Beginning with the first line, set down every line through the one containing "COL = SC.collection", exactly as it appears, but not the pictures.

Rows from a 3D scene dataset
++++++++++++++++++++
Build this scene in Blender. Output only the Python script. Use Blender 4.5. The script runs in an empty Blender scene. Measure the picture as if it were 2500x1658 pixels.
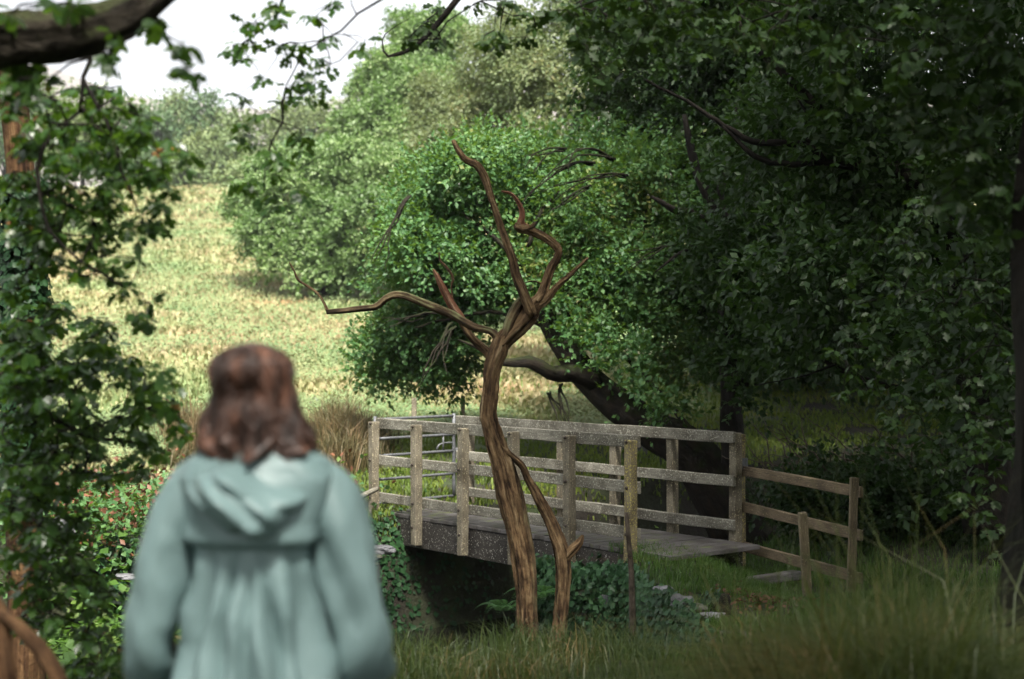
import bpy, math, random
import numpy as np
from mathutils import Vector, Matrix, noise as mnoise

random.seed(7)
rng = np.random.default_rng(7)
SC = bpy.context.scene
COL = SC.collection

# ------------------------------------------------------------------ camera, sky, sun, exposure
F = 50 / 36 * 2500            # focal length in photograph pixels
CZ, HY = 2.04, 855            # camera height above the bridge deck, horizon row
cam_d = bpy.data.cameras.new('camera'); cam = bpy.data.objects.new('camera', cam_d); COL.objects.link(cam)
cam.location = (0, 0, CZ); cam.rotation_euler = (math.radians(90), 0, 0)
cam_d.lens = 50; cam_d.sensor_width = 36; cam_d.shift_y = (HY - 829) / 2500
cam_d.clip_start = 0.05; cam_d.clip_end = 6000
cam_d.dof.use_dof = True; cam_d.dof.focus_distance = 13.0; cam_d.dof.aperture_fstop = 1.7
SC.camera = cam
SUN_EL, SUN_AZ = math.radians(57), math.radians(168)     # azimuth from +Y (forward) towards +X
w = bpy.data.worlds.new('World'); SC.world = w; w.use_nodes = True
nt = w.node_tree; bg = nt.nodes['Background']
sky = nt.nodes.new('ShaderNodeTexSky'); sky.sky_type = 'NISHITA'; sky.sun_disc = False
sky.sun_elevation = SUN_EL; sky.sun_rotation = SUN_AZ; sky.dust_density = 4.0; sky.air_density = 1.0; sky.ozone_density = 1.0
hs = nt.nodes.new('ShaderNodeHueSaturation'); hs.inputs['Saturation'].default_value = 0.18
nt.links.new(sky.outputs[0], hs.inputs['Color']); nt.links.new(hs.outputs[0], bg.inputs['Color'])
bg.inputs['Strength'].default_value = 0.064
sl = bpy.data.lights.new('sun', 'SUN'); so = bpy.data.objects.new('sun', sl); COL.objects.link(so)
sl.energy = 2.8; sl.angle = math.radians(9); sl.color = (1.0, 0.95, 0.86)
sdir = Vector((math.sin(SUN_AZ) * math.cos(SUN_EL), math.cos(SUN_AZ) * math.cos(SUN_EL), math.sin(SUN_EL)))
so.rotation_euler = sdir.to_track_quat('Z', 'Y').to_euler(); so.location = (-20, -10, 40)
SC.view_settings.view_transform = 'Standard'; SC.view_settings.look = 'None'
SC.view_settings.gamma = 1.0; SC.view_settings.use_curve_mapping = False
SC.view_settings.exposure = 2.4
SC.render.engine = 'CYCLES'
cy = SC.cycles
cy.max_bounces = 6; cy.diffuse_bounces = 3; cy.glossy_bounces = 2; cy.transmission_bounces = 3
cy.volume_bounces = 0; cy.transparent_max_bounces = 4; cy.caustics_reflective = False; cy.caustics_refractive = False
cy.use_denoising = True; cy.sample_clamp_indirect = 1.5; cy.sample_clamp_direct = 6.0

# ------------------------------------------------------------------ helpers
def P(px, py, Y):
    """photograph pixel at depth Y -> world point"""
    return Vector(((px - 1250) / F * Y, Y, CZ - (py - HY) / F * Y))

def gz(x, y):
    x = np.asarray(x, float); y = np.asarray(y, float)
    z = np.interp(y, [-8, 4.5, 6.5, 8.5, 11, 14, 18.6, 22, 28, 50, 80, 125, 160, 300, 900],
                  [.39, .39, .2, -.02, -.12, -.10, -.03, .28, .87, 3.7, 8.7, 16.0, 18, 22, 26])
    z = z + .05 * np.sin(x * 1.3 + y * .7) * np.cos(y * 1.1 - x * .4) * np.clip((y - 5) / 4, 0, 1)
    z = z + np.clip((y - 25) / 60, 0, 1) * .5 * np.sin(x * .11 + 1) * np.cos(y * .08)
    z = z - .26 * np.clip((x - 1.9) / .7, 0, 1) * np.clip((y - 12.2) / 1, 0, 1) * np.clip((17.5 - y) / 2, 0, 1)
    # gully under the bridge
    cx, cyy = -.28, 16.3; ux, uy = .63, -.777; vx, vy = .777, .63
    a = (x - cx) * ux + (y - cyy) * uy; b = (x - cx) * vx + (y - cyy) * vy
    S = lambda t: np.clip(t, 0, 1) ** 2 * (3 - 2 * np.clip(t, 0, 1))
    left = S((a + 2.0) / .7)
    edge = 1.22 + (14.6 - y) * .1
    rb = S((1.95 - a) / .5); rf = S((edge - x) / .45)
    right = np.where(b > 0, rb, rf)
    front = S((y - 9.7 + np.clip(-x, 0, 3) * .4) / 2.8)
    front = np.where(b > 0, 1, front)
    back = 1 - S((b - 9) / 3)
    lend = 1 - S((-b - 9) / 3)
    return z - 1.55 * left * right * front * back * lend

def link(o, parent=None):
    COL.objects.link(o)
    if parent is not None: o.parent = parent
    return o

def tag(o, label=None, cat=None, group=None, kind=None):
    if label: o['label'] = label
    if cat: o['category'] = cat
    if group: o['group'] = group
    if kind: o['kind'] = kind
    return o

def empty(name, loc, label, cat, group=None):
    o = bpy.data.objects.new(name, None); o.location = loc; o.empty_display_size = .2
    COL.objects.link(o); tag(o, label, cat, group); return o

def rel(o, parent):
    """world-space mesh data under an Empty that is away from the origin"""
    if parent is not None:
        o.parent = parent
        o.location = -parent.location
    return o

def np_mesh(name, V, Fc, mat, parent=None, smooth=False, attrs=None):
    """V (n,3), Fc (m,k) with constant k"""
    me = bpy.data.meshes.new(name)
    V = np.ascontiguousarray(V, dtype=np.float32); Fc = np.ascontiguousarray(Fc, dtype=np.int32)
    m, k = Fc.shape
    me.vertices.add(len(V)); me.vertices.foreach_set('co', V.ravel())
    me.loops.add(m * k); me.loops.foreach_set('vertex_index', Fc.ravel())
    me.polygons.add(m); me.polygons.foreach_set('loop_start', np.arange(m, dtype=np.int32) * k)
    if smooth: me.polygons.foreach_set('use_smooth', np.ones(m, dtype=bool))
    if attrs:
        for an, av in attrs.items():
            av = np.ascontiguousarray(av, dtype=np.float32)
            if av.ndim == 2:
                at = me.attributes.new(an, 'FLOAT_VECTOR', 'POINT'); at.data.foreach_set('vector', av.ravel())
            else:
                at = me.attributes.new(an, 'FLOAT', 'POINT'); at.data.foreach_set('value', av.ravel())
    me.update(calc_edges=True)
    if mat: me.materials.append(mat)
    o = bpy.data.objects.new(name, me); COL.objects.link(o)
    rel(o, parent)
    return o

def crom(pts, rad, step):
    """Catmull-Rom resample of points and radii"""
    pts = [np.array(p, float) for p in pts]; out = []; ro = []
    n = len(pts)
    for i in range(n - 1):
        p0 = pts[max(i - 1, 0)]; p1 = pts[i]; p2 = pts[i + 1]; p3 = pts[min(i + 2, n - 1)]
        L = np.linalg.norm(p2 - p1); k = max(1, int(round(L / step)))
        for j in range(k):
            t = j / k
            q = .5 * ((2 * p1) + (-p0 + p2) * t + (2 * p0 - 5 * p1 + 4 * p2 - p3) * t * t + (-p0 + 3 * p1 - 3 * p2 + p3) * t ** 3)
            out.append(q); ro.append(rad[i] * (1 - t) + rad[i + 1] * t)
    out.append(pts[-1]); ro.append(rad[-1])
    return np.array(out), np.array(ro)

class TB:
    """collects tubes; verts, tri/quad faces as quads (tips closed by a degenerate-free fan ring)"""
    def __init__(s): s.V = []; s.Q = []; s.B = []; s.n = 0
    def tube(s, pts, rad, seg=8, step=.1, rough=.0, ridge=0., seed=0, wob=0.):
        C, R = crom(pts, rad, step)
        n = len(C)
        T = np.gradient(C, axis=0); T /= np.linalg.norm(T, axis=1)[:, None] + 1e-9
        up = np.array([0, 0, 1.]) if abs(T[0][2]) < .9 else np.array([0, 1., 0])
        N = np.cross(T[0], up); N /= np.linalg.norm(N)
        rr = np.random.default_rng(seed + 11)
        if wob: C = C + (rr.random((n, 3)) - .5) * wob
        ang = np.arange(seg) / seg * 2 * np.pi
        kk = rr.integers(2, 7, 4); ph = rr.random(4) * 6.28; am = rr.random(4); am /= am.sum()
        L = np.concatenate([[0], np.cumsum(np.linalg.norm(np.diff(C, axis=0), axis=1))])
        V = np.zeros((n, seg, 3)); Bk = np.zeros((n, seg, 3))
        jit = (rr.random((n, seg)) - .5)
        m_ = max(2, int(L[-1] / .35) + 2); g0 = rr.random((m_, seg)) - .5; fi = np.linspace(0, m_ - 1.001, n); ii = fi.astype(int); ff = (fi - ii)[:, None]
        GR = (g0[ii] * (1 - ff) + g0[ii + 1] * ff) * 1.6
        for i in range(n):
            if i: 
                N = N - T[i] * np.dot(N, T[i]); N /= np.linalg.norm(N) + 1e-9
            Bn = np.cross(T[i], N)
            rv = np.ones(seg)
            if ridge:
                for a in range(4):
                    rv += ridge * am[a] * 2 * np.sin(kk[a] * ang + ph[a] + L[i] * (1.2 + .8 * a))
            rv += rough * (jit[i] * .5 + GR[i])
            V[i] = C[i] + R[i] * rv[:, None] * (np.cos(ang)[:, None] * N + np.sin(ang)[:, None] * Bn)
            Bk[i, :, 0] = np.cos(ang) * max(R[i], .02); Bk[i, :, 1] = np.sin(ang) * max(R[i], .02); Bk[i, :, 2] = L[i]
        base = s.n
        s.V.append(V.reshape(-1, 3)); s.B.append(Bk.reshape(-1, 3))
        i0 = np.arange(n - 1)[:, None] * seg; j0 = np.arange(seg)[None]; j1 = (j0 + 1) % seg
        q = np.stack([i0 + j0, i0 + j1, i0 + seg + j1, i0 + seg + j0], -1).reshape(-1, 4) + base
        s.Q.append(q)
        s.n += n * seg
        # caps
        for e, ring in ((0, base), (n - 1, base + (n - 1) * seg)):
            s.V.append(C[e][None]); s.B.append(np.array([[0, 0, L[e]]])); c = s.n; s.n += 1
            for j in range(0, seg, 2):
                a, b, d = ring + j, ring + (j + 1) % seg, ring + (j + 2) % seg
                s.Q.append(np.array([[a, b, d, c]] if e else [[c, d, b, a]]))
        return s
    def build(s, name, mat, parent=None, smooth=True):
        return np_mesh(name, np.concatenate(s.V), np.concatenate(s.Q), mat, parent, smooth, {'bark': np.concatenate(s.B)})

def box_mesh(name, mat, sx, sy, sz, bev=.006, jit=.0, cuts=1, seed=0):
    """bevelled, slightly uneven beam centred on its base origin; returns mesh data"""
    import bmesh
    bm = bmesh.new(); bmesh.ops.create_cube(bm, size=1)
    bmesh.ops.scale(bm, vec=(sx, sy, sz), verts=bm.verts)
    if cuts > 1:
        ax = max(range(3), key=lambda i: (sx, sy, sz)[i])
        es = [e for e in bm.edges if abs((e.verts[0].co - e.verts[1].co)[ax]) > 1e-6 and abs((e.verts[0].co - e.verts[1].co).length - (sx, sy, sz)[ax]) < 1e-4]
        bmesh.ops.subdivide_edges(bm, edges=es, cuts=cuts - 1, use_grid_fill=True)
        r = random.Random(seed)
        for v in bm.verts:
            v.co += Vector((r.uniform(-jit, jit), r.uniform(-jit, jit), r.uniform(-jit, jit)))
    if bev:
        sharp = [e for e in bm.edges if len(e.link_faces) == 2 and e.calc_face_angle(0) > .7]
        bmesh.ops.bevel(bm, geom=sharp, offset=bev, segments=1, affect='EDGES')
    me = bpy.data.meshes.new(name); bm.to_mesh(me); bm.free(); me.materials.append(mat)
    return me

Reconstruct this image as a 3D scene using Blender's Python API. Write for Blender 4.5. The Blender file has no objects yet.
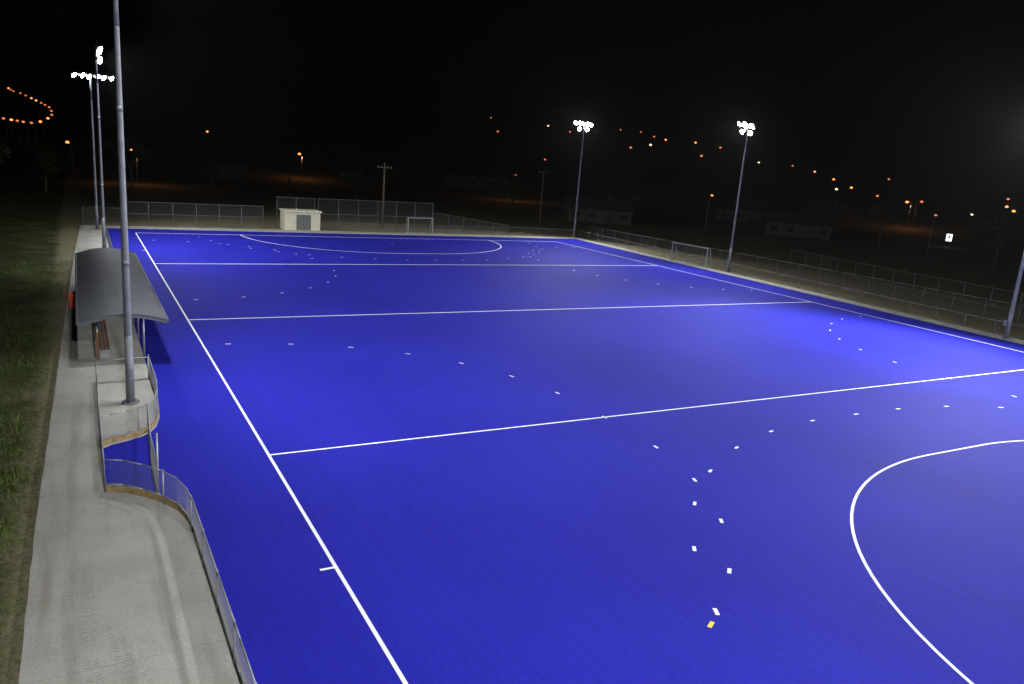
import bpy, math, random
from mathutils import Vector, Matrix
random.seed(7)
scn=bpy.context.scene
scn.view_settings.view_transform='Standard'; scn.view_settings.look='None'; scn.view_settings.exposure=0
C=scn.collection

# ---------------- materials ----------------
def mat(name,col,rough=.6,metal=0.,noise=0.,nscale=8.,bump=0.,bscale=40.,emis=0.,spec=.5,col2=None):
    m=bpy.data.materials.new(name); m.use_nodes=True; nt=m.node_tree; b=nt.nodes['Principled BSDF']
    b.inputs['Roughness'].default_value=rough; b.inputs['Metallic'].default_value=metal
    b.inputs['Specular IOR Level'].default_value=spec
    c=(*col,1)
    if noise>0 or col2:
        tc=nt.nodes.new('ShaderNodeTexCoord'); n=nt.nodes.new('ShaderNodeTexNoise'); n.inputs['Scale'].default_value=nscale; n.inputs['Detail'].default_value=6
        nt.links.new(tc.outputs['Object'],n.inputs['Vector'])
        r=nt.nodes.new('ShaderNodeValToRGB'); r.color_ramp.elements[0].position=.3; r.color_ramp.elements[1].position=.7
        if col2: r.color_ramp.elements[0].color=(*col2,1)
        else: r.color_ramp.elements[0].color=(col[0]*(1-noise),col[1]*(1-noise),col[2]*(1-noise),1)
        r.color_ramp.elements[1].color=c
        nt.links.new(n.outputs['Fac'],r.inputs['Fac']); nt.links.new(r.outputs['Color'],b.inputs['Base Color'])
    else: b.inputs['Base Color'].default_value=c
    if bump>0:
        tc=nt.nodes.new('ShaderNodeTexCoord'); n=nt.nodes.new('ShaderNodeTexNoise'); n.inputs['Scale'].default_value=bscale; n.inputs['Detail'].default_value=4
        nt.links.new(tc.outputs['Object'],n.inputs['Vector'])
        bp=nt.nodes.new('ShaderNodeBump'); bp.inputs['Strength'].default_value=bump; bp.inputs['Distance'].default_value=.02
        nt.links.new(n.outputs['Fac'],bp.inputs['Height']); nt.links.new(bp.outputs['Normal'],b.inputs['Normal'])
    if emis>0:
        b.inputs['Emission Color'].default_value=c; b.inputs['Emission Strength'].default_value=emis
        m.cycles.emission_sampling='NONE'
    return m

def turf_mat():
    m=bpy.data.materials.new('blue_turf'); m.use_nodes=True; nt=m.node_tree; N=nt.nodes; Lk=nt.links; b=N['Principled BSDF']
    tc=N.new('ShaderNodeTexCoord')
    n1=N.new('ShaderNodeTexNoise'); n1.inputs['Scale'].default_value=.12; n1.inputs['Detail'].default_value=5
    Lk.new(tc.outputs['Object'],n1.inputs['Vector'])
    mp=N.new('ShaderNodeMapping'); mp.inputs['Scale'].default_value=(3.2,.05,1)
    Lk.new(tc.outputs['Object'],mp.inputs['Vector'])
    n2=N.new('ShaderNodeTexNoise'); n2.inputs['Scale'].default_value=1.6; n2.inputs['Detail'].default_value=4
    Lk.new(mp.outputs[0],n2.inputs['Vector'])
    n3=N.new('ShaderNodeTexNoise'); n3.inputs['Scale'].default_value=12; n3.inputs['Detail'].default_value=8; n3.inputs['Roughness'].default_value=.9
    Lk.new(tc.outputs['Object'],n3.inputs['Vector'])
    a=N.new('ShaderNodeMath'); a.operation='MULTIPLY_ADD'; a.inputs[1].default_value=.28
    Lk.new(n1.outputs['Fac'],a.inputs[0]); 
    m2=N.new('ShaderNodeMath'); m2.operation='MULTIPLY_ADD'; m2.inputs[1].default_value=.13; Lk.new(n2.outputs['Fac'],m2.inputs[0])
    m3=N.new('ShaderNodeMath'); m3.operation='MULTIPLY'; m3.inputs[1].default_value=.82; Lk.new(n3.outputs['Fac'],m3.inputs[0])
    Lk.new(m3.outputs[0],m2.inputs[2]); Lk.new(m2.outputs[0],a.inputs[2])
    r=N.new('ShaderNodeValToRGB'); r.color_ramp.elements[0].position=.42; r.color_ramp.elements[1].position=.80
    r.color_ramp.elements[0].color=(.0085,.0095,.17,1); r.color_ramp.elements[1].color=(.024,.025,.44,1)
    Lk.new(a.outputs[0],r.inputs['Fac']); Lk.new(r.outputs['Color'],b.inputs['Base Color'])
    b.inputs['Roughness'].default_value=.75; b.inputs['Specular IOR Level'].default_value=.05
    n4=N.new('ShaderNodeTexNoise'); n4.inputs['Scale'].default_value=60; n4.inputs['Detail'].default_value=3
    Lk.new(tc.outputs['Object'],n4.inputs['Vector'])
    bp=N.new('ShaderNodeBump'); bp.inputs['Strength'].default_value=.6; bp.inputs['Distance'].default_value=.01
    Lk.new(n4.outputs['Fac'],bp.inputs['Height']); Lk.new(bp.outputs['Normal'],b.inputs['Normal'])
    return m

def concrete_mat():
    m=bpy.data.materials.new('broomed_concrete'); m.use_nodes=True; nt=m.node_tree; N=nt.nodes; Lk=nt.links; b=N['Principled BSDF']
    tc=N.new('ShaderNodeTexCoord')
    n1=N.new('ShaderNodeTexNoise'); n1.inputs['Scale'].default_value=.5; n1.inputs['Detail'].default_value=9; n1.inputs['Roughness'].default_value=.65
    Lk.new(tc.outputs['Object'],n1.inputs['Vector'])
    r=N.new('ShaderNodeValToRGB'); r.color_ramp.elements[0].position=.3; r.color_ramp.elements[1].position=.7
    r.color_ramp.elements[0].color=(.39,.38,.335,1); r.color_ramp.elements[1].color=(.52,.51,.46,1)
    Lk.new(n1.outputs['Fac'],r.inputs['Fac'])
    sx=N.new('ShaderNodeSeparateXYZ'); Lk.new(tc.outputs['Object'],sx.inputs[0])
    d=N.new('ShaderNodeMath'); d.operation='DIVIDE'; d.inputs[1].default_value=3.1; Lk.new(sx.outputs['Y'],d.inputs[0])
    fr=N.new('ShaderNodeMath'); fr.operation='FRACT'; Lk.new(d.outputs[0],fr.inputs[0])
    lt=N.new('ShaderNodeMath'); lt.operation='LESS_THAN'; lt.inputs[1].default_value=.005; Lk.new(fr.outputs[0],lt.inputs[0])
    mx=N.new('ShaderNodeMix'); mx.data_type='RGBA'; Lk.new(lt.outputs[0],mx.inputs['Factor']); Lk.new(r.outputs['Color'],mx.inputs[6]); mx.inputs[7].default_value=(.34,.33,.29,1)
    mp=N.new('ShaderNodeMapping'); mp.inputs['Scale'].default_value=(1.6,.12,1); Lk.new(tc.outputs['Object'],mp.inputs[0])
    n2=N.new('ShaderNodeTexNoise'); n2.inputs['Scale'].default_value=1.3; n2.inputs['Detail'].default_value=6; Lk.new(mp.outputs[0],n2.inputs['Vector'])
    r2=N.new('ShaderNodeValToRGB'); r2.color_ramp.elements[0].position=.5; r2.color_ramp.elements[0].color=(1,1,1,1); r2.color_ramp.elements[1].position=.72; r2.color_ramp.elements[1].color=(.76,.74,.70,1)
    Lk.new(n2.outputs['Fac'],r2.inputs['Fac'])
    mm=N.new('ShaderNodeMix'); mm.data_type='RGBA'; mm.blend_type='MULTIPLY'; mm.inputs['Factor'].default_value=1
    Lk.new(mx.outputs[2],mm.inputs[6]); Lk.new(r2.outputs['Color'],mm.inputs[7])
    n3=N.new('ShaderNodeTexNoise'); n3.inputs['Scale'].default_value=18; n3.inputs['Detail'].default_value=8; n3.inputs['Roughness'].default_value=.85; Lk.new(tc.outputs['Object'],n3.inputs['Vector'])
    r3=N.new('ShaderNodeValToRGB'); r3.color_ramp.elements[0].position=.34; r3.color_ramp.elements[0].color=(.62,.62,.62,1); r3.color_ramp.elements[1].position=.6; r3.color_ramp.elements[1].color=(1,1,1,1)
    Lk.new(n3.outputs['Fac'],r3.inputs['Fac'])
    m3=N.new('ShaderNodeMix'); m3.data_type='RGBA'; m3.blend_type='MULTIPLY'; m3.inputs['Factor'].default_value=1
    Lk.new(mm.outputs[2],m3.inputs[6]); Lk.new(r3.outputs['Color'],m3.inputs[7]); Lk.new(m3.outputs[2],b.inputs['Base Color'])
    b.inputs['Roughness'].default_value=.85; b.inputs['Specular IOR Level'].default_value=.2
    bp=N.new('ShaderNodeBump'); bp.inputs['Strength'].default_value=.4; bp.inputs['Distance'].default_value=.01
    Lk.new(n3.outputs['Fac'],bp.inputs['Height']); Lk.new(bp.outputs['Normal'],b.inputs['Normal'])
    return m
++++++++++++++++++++
Solution to the problem:
Build this scene in Blender. Output only the Python script. Use Blender 4.5. The script runs in an empty Blender scene. Measure the picture as if it were 2500x1658 pixels.
import bpy, math, random
import numpy as np
from mathutils import Vector, Matrix, noise as mnoise

random.seed(7)
rng = np.random.default_rng(7)
SC = bpy.context.scene
COL = SC.collection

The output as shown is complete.